Sharing ideas with your boss - what can 3 communications experts tell us?
Meet the Panel
Robert Cialdini – World-acclaimed psychologist and author of Influence and Pre-Suasion, who defined the “seven principles of persuasion”.
Simon Sinek – Leadership expert, TED star, and bestselling author of Start With Why and Leaders Eat Last.
Dan O’Connor – Communication coach, YouTuber, and author of Say This, Not That, known for his practical “power phrases”.
The old saying is 'we're all in Sales'. It’s not always the idea that gets rejected, it’s the delivery. Three persuasion experts show us how to prime, present, and pitch so your ideas cut through and stick.
The Psychology Before the Pitch
Robert Cialdini, the godfather of persuasion research, argues that the most successful persuaders focus less on the pitch itself and more on what happens beforehand. In Pre-Suasion, he calls this the “privileged moment”: the psychological window you create before you ever make the request.
If you want your boss to see you as someone who brings fresh, valuable ideas, you don’t wait until you’re in the spotlight. You prime the conversation days earlier. Maybe you ask, offhand, “Do you think our team is adventurous enough to test new ways of working?” The question isn’t the pitch—it’s the setup. Now, when the project idea surfaces, your boss is already leaning toward the role of someone who supports experimentation.
Presence Matters More Than Performance
Then there’s Simon Sinek. Watch him on stage and you’ll see he doesn’t stride around trying to dominate the room. He walks in calm, relaxed, even a little slouched. His arms are open, his head tilted slightly, his attention moving in dots—connecting with individuals, not scanning the room like a security camera.
That’s a lesson for pitching ideas at work. You don’t have to be a showman, and in fact, trying to “sell hard” can backfire. Instead, you need presence: the sense that you are speaking with your boss, not at them. When you walk in to float your idea, you want your body language to say: I’m confident, I’m approachable, and I’m listening. That creates connection, and connection creates space for ideas to land.
The Words That Carry Weight
Dan O’Connor, a communication coach, says people judge our intelligence more by how we speak than by what we know. His advice is blunt: stop watering down your message with intensifiers like “really, very, so.”
Think back to that weak pitch: “This project would be really, really good.” It sounds vague and juvenile. O’Connor would push you to be precise: “The pilot saved 30% of processing time.” One strong, specific word has more weight than a string of fillers.
And here’s another subtle point: O’Connor warns that people who offer opinions too freely end up devaluing themselves. If you’re constantly saying, “I thought that was great,” or “I didn’t really like that,” your boss learns to tune you out. Guard your opinions. Speak less often, but more precisely. That way, when you do weigh in with a project idea, it carries authority.
Bringing It All Together
Now imagine the scene again—but this time, you’ve absorbed the lessons.

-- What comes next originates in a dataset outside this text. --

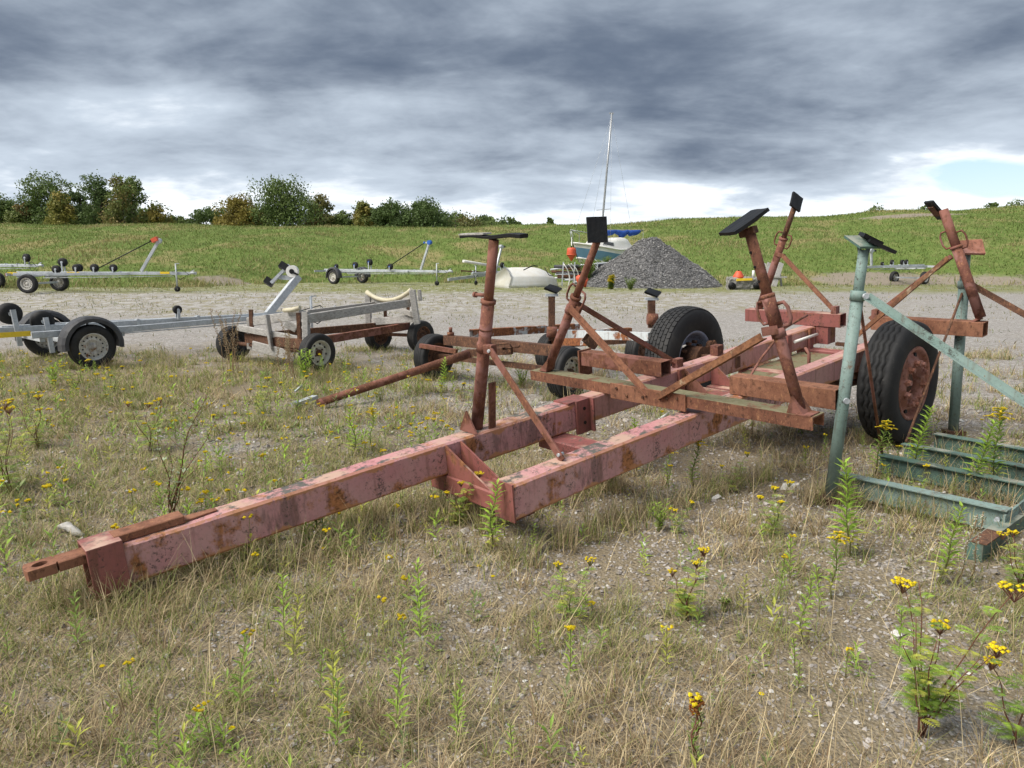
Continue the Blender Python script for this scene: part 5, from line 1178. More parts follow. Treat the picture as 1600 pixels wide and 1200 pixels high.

You’ve already dropped hints in earlier conversations about innovation and efficiency, so your boss is primed to see you as an ally in that space (Cialdini). You walk into the office calmly, settle in with an open posture, and meet your boss’s eye like it’s a one-to-one chat (Sinek). When you finally speak, you don’t ramble or intensify—you land one crisp, specific sentence:
“I’ve been exploring an idea that could save us around 500 staff hours annually. In our pilot, it cut processing time by 30%.”
Now your boss leans forward, not back. The conversation continues. The idea lives and breathes.
The Bigger Lesson
- Cialdini shows that persuasion begins before the pitch.
- Sinek shows that body language builds connection.
- O’Connor shows that words, when precise, carry authority.
Same idea, more buy-in from the Boss. And the difference between “let’s park it” and “let’s make it happen” often comes down to how well you’ve prepared the ground.